When Peng Linqian was 7 years old, she had a fever that caused her to lose her hearing. She recalls that after waking up that day, she realized that her world had gone completely quiet.

The hearing impairment impeded her ability to express herself, which, for a long period during her childhood, led her to fall into depression and self-isolation.

Learning from personal experience the importance of self-expression, she has been working to give a voice to the hearing-impaired via artistic means, hosting picture book courses and an art festival for children with hearing difficulties.

Earlier this year, when Chen Luhang, often known as Dodo, contacted her about launching a series of writing and performing workshops for children and teenagers with hearing difficulties, she gladly joined the project as a co-organizer.

The first installment of the workshop, named Snail Post Office, was hosted in Chongqing from Aug 21 to 28, and was joined by five participants aged between 8 and 16 years old, accompanied by eight tutors and assistants.

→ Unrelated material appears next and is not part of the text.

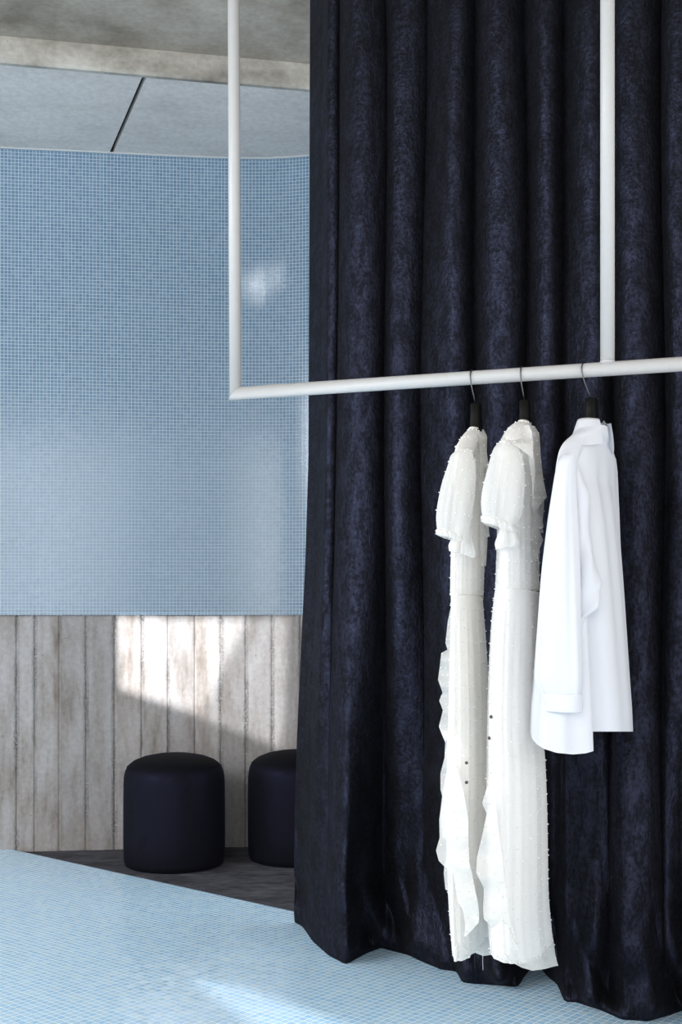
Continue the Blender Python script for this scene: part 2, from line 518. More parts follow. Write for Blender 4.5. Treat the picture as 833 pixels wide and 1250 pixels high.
# ------------------------------------------------------------------ clothes rail
def bar_d(px): return 3.2684 / (1 + 0.344 * (px - CX) / F)
BAR_Z = CAM_Z + 0.627
TH = math.atan(0.344)
Bdir = Vector((math.cos(TH), -math.sin(TH), 0))
Hdir = Vector((-math.sin(TH), -math.cos(TH), 0))
def bar_pt(px):
    d = bar_d(px); return Vector(((px - CX) / F * d, d, BAR_Z))
RB = 0.0182
rail = thing('clothes_rail', 'white tubular clothes rail hung from the ceiling on two posts in front of the curtain', 'clothes rail', bar_pt(287))
bm = bmesh.new()
c0 = bar_pt(287.5)
pts = [c0 - Bdir * RB, c0 + (bar_pt(1000) - c0)]
tube_bm(bm, [c0 - Bdir * 0.0 + Bdir * 0.0, bar_pt(560), bar_pt(1000)], RB, 28)
# mitred corner at the left end
for v in bm.verts:
    r = v.co - c0
    if r.dot(Bdir) < 0.05:
        v.co += Bdir * (-(r.z)) * -1.0
link_bm('crossbar', bm, M['rail'], rail)
bm = bmesh.new()
lean = Bdir * -0.008
tube_bm(bm, [c0, Vector((c0.x, c0.y, 2.4)) + lean * 0.4, Vector((c0.x, c0.y, NEAR_Z)) + lean], RB * 0.92, 28)
for v in bm.verts:
    r = v.co - c0
    if r.z < 0.2:
        v.co.z += r.dot(Bdir)
link_bm('hanging_post', bm, M['rail'], rail)
c1 = bar_pt(742)
bm = bmesh.new()
tube_bm(bm, [c1 + Vector((0, 0, RB * 0.6)), Vector((c1.x, c1.y, 2.6)), Vector((c1.x, c1.y, NEAR_Z))], RB, 28)
link_bm('hanging_post', bm, M['rail'], rail)
bm = bmesh.new()
tube_bm(bm, [c1 + Vector((0, 0, RB * 0.8)), c1 + Vector((0, 0, RB + 0.003))], [RB * 1.12, RB * 1.02], 28)
link_bm('weld_collar', bm, M['rail'], rail)

# ------------------------------------------------------------------ curtain
def base_d(px): return 3.755 / (1 + 0.49 * (px - CX) / F)
hem_px = [(352, 4.26), (362, 4.196), (375, 4.006), (396, 3.84), (418, 3.744), (440, 3.844), (465, 3.93), (500, 3.842), (540, 3.683), (560, 3.66), (564, 3.56), (600, 3.537), (632, 3.515), (640, 3.63), (650, 3.72), (662, 3.70),
          (670, 3.61), (682, 3.54), (690, 3.38), (705, 3.379), (735, 3.309), (760, 3.235), (790, 3.216), (833, 3.309), (870, 3.25), (900, 3.12), (940, 3.15), (1000, 3.02), (1060, 3.0), (1120, 2.9)]
valleys = [330, 372, 396, 470, 517, 578, 640, 688, 745, 811, 868, 925, 985, 1050, 1120]
skew = [1.0, 1.0, 0.8, 0.75, 1.5, 1.0, 1.3, 1.5, 0.8, 0.6, 1.0, 1.0, 1.2, 1.0]
ampl = [0.03, 0.03, 0.105, 0.065, 0.09, 0.095, 0.075, 0.085, 0.09, 0.085, 0.07, 0.08, 0.07, 0.07]
def fold(px):
    for i in range(len(valleys) - 1):
        if valleys[i] <= px <= valleys[i + 1]:
            s = (px - valleys[i]) / (valleys[i + 1] - valleys[i])
            s = s ** skew[i]
            return ampl[i] * (math.sin(math.pi * s) ** 0.75)
    return 0.0
nu, nv = 760, 190
CUR_TOP = NEAR_Z - 0.002
us = np.linspace(352, 1118, nu)
hx = [h[0] for h in hem_px]; hd = [h[1] for h in hem_px]
vs, fs, uv = [], [], []
arc = 0.0
for i, u in enumerate(us):
    fu = fold(u)
    hem = interp(u, hx, hd)
    hem = 0.25 * interp(u - 3, hx, hd) + 0.5 * hem + 0.25 * interp(u + 3, hx, hd)
    b0 = base_d(max(u, 372)) + 0.05
    if u < 380: b0 += (380 - u) * 0.012
    if i: arc += abs(us[i] - us[i - 1]) / F * 3.5 + abs(fu - fprev) * 0.8
    fprev = fu
    for k in range(nv + 1):
        t = k / nv
        z = CUR_TOP * (t ** 1.35)
        w = 1 - smooth(z / 1.55)
        w = w ** 1.2
        w2 = 1 - smooth(z / 0.30)
        # folds wander a little on their way down
        wob = noise.noise(Vector((u * 0.012, z * 0.9, 4))) * 7
        fz = fold(u + wob * (1 - w))
        D_top = b0 - fz * (0.9 - 0.2 * w)
        D_hem = hem - 0.55 * fz * (1 - w2)
        D = D_top * (1 - w) + D_hem * w
        # cloth slumps outward just above the hem, where it rests on the floor
        slump = math.exp(-((z - 0.05) / 0.05) ** 2)
        D -= 0.020 * slump
        D += noise.noise(Vector((u * 0.035 + z * 3.5, z * 5.5 - u * 0.012, 1))) * 0.085 * (1 - smooth(z / 0.5)) * smooth(z / 0.04)
        cr = noise.noise(Vector((u * 0.022 + z * 2.2, z * 2.6 + u * 0.006, 21)))
        D += (0.5 - abs(cr) * 2.2) * 0.045 * (1 - smooth(z / 0.62)) * smooth(z / 0.05)
        D += noise.noise(Vector((u * 0.03, z * 1.6, 7))) * 0.012
        # the free left edge drifts left on its way down
        py_here = HY + (CAM_Z - z) / D * F
        edge = max(0.0, 1 - (u - 352) / 130.0)
        left = interp(py_here, [0, 560, 680, 770, 900, 1000, 1100, 1130], [380, 378, 374.5, 370, 364, 361, 359.5, 361])
        px = u + edge * (left - 352)
        vs.append((((px - CX) / F) * D, D, max(z, 0.003)))
        uv.append((arc, z))
for i in range(nu - 1):
    for k in range(nv):
        a = i * (nv + 1) + k
        fs.append((a, a + nv + 1, a + nv + 2, a + 1))
cur = link_mesh('velvet_curtain', vs, fs, M['curtain'], uvs=uv)
mo = cur.modifiers.new('thick', 'SOLIDIFY'); mo.thickness = 0.004; mo.offset = 1
tag(cur, 'floor-length navy blue crushed velvet curtain hanging in folds behind the clothes', 'curtain')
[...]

"The workshop aims to empower them to write their own stories. They are constantly encouraged to express how they feel," Peng says.

A theatrical producer working mostly on children's productions, Dodo had been involved in a variety of inclusive arts projects, including the 2018 Unlimited Festival in London and the Second Luminous Festival in East China's Xiamen city, Fujian province, in 2020.

"By working on the Luminous Festival, I got to know a lot of people with hearing difficulties, as well as those who are contributing to serve the group, such as sign-language interpreters," she says.

"I thought about what I could do, and thought that the first step is for the general public to get to know their lives and to hear their stories. What seemed to me as an immediately effective way to do this was writing, so I initiated the Snail Post Office project, to help the children write down their stories."